Now, I am reading her experience in MaeSot. A town filled with brothels which are mostly filled with Burmese women. Exploitation and brutality are common there. If a defiant woman refused to have sex with customers, she was beaten and raped till she became obedient. It is called ' seasoning '. Despite such inhumane things going on for decades, Thai government did so little to stop them. It might be because Burmese ppl at border are illegal and so their existence is for exploitation.
The atrocities happened to Karen people are touched on in Chapter 29. As a Burmese, I feel deeply ashamed at such crimes committed by my own race. She made a vow that she would live in conscious mourning. This is what I also should do. Those perpetrators are still among us with impunity. Another story that broke my heart is the one told by her guide who was a KNLA member. He met her for the first time and, knowing she was trying to write a book about Burma, he offered his service as her guide. One day, he shot a young Burmese soldier and searched on his body to find money and other valuable things, he found a letter that the soldier wrote to his mother in a small town. It read that he was saving money to send her money to open a Monhinga shop. Her guide cried like a child. The Burmese soldiers. The Karen soldiers. Refugees. Each one has history and family. When will human race deserve to live in peace and love in peace?

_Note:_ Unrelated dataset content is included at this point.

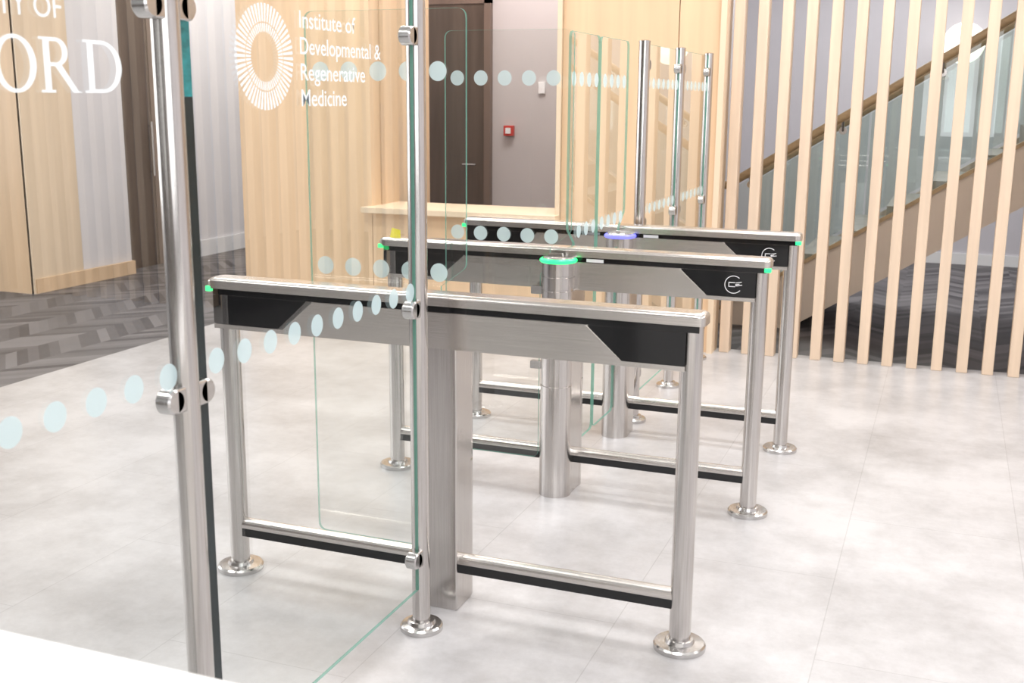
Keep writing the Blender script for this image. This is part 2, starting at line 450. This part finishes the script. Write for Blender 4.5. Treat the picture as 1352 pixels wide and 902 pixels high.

Now, I am reading MoeTheeZun 's account of executions that took place in the camp. It was Maung's responsibility although he was away from the camp when it happened.
Besides those tragedies, she openly depicted her sexual relation with Maung . He sounds critical at her being able to have orgasms. He said that Burmese women were quiet and seemed frightened at orgasms and men's orgasms were functional. I do not know why he seemed perplexed by her enjoying sex.
Overall, it was almost an effortless reading. I appreciate her decision to bring up women issue in the camp and on the border.